Do public awareness campaigns reduce domestic violence?

Awareness-raising/media campaigns are difficult to evaluate and there is no clear evidence that, in isolation, they prevent violence.

There is some evidence that domestic violence campaigns targeting perpetrators can be effective, particularly when they focus on motivators such as the impact on children. There is also evidence that campaigns targeting discrete communities, such as university campuses, have been successful in changing attitudes towards observed violence.

However, what we need to do at a community level is to shift social norms and change behaviours – both complex outcomes that take more than just media messages.
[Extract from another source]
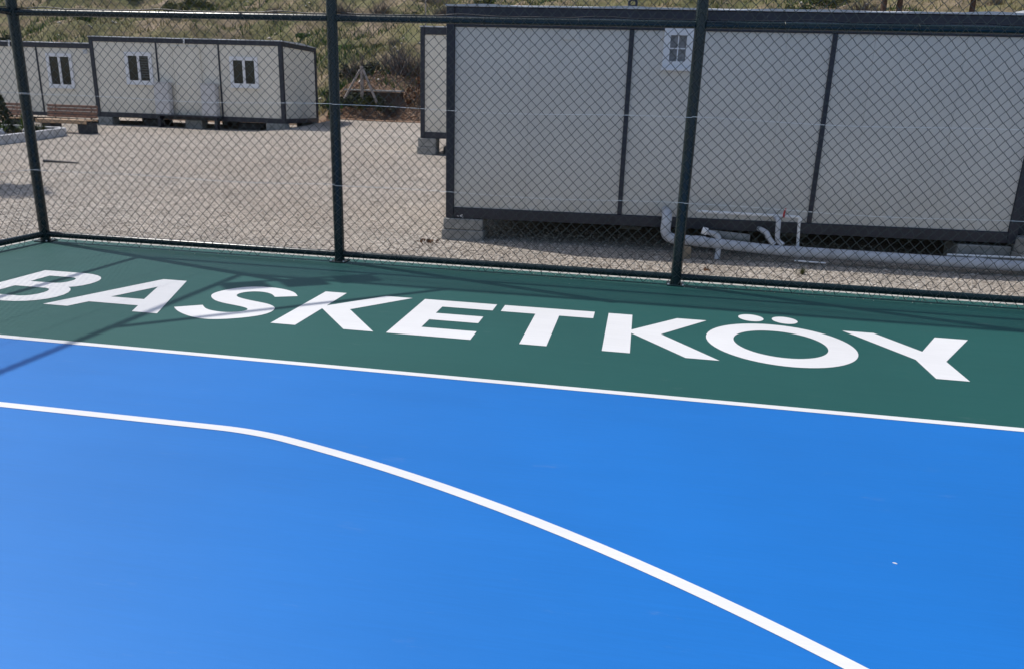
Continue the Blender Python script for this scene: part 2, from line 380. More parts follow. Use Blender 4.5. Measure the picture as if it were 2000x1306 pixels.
ringed('painted_letter', smooth_loop(SW, [0, 17, 18, n0 - 1], 2), [], 'white painted capital letter S')
def letterK(x, w2, label):
    ringed('painted_letter', [(x, B0), (x + .17, B0), (x + .17, 4.855), (x + w2 - .20, B0), (x + w2, B0), (x + w2 * .52, 4.885), (x + w2 - .01, B1), (x + w2 - .215, B1), (x + .17, 4.935), (x + .17, B1), (x, B1)], [], label)
letterK(-2.305, .70, 'white painted capital letter K between S and E')
ringed('painted_letter', [(-1.52, B0), (-.97, B0), (-.97, 4.605), (-1.34, 4.605), (-1.34, 4.795), (-1.0, 4.795), (-1.0, 4.965), (-1.34, 4.965), (-1.34, 5.145), (-.97, 5.145), (-.97, B1), (-1.52, B1)], [], 'white painted capital letter E')
ringed('painted_letter', [(-.66, B0), (-.49, B0), (-.49, 5.145), (-.25, 5.145), (-.25, B1 + .005), (-.91, B1), (-.91, 5.145), (-.66, 5.145)], [], 'white painted capital letter T')
letterK(-.15, .70, 'white painted capital letter K between T and the dotted O')
o = ringed('painted_letter', arc(.97, 4.88, .465, .465, 0, 354, 59), [arc(.97, 4.88, .29, .30, 0, 354, 59)], 'white painted capital letter O under two dots')
for cx in (.865, 1.10):
    d = ringed('painted_dot', arc(cx, 5.49, .088, .095, 0, 348, 29), [], 'white dot painted above the letter O'); 
ringed('painted_letter', [(1.455, B1 + .005), (1.66, B1 + .005), (1.855, 4.96), (2.055, B1 + .015), (2.265, B1 + .015), (1.935, 4.78), (1.935, B0), (1.755, B0), (1.755, 4.77)], [], 'white painted capital letter Y at the right end')
# paint chip on the blue
sheet('paint_fleck', [(.926, 2.376), (.930, 2.3715), (.938, 2.3685), (.941, 2.371), (.935, 2.377)], 0.003, M_WHITE, 'tiny white paint fleck on the blue surface')

# ------------------------------------------------------------------ chain link fence
POST_R, RAIL_R = 0.045, 0.028
ZR = (0.070, 2.055, 3.985)
MW = 0.0849
def wire_mesh(L, seed):
    """diamond mesh in the local x-z plane, x 0..L, z 0..3.97"""
    rg = np.random.default_rng(seed)
    hw = MW / 2; n = int(L / hw); m = int(3.965 / hw); r = 0.0022
    i = np.arange(n)[:, None]; j = np.arange(m + 1)[None, :]
    side = (i + j) % 2
    x = (i + side) * (L / n) + np.where(side == 1, -0.0008, 0.0008)
    z = 0.016 + j * hw + 0 * i
    y = np.where(side == 1, 0.0022, -0.0022) + 0 * x
    ph = rg.uniform(0, 6, 6)
    dx = .009 * np.sin(z * 1.7 + x * 1.1 + ph[0]) + .004 * np.sin(z * 3.9 - x * 2.3 + ph[1]); dz = .010 * np.sin(x * 1.9 + z * .8 + ph[2]) + .004 * np.sin(x * 5.1 - z * 1.4 + ph[3])
    dy = -0.010 * np.sin(x * 2.2 + ph[4]) * np.sin(z * 2.9 + ph[5]) - 0.006
    e = np.clip(np.minimum(x, L - x) / .25, 0, 1)
    lo = np.clip(1 - z / 0.25, 0, 1)
    # node jitter is shared by the two wires that hook into one another there
    cols = (i + side).astype(int); jx = rg.normal(0, .0022, (n + 2, m + 1)); jz = rg.normal(0, .0022, (n + 2, m + 1)); jy = rg.normal(0, .012, (n + 2, m + 1))
    jj = np.broadcast_to(j, cols.shape)
    x = x + dx * e + jx[cols, jj] * (1 + 3 * lo); z = z + dz + jz[cols, jj] * (1 + 3 * lo) ; y = y + dy * e + jy[cols, jj] * lo
    z = np.maximum(z, 0.014)
    P = np.stack([x, y, z], -1)                       # n, m+1, 3
    offs = np.array([[1.41 * r, 0, 0], [0, r, 0], [-1.41 * r, 0, 0], [0, -r, 0]])
    V = (P[:, :, None, :] + offs).reshape(-1, 3)
    base = (np.arange(n)[:, None] * (m + 1) + np.arange(m)[None, :]) * 4
    F = []
    for k in range(4):
        a = base + k; b = base + (k + 1) % 4
        F.append(np.stack([a, b, b + 4, a + 4], -1).reshape(-1, 4))
    return V, np.concatenate(F)

def fence(name, label, nb, parent_post0=True, seed=0):
    f = thing(name, label, 'fence')
    return f
def build_bay(f, x0, L, seed, first):
    a, b = x0, x0 + L
    for z in ZR:
        MB().tube([(a + (POST_R * .9), 0, z), (b - POST_R * .9, 0, z)], RAIL_R, 14).obj('rail', M_FENCE, f, smooth=True)
    V, F = wire_mesh(L, seed); V = V + np.array([a, -POST_R - 0.007, 0])
    tag(npmesh('chain_link_mesh', V, F, M_WIRE, f, smooth=False), kind='stuff')
    for k, z in enumerate((0.69, 1.365, 2.75, 3.35)):
        pts = [(a + L * q / 16, -POST_R - 0.0135 - 0.002 * math.sin(q * .8 + k) , z + .008 * math.sin(q * .55 + k + seed) - .012 * math.sin(math.pi * q / 16)) for q in range(17)]
        MB().tube(pts, 0.0021, 5).obj('tension_wire', M_GALV, f, smooth=True)
    # loose cable laid along the middle rail
    pts = [(a + L * q / 40, 0.004 + .006 * math.sin(q * 1.3 + seed), ZR[1] + RAIL_R + .006 + .013 * max(0, math.sin(q * .42 + seed * 1.7)) ** 2) for q in range(41)]
    MB().tube(pts, 0.0045, 6).obj('cable', M_BLACK, f, smooth=True)
    # wire ties round the rails
    for z in ZR[:2]:
        for q in range(1, 4):
            x = a + L * q / 4 + random.uniform(-.25, .25)
            MB().tube([(x + .003 * k, (RAIL_R + .006) * math.cos(k * .7) - .0, z + (RAIL_R + .006) * math.sin(k * .7)) for k in range(10)], 0.0018, 5).obj('wire_tie', M_WIRE, f)
def build_post(f, x, H):
    p = MB().tube([(x, 0, 0.010), (x, 0, H)], POST_R, 20).obj('post', M_FENCE, f, smooth=True)
    MB().tube([(x, 0, H + .001), (x, 0, H + .03)], POST_R + .004, 20).obj('post_cap', M_FENCE, p, smooth=True)
    MB().box(x - .072, x + .072, -.072, .072, 0.0005, 0.0105).obj('base_plate', M_FENCE, p, bev=.002)
    for sx in (-.060, .060):
        for sy in (-.060, .060):
            MB().tube([(x + sx, sy, 0.0107), (x + sx, sy, 0.021)], .008, 6).obj('bolt', M_GALV, p)
    return p
back = thing('chain_link_fence', 'tall dark green chain link fence along the far side of the court', 'fence', (FX, FY, 0))
BAY = 3.0007
for k in range(5):
    p = build_post(back, k * BAY, 4.72 if k == 0 else 4.03)
    if k == 0:
        c45 = math.cos(R(34.8)); s45 = math.sin(R(34.8))
        MB().tube([(-.43 * c45, -.43 * s45, 4.62), (.79 * c45, .79 * s45, 4.62)], .022, 12).obj('floodlight_crossbar', M_FENCE, p, smooth=True)
for k in range(4): build_bay(back, k * BAY, BAY, 11 + k, k == 0)
MB().tube([(1.735, -.02, 3.985), (.02, -1.61, 3.985)], .028, 12).obj('corner_brace', M_FENCE, back, smooth=True)
side = thing('chain_link_fence', 'dark green chain link fence running toward the viewer along the left end of the court', 'fence', (FX, FY, 0), -math.pi / 2)
for k in (1, 2): build_post(side, k * BAY, 4.03)
for k in range(2): build_bay(side, k * BAY, BAY, 31 + k, False)
for ob in side.children:           # mesh on the court side: mirror across the fence line
    if ob.type == 'MESH' and ob.name.split('.')[0] in ('chain_link_mesh', 'tension_wire'):
        ob.scale = (1, -1, 1)
for (fx, fy), lab in (((-.09, -.28), 'nearest the side fence'), ((.28, -.04), 'middle one of three'), ((.63, .21), 'farthest along the back fence')):
    fl = thing('floodlight', 'black floodlight above the fence corner, ' + lab, 'floodlight', (FX + fx, FY + fy, 4.50), R(34.8), group='floodlights on the corner post')
    tilt = Matrix.Rotation(R(-28), 4, 'X')
    def fo(name, mb, mat, bev=0.0):
        mb.v = [tuple(tilt @ Vector(v)) for v in mb.v]; return mb.obj(name, mat, fl, bev=bev)
    fo('housing', MB().box(-.165, .165, -.12, .12, -.01, .035), M_FLOOD, .008)
    fo('lens', MB().box(-.145, .145, -.10, .10, -.018, -.0105), M_LENS)
    for q in range(7): fo('cooling_fin', MB().box(-.14 + q * .046, -.136 + q * .046, -.10, .10, .0355, .06), M_FLOOD)
    MB().tube([(0, .03, .04), (0, .12, .10), (-.0, .20, .12)], .012, 8).obj('bracket', M_FLOOD, fl)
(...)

Many public awareness campaigns fail to bring about changes in attitudes and behaviours because they start from the flawed premise that just telling someone something is bad will make them stop doing it.

For awareness campaigns to succeed they need to:
ensure people can relate to the message
clearly communicate what the problem is and we want them to do
address the barriers (such as social norms)
provide services and resources to support behaviour change.

Public awareness campaigns work well when the target audience knows they are the target audience. This is easier when the target is a specific group (BreastScreen, for instance, is only talking to women aged 50 to 74), but harder when the target is the general population. It is difficult to develop a message that clearly talks to everyone. But if we are to achieve the goal of raising community awareness and changing community attitudes, we need everyone to be listening.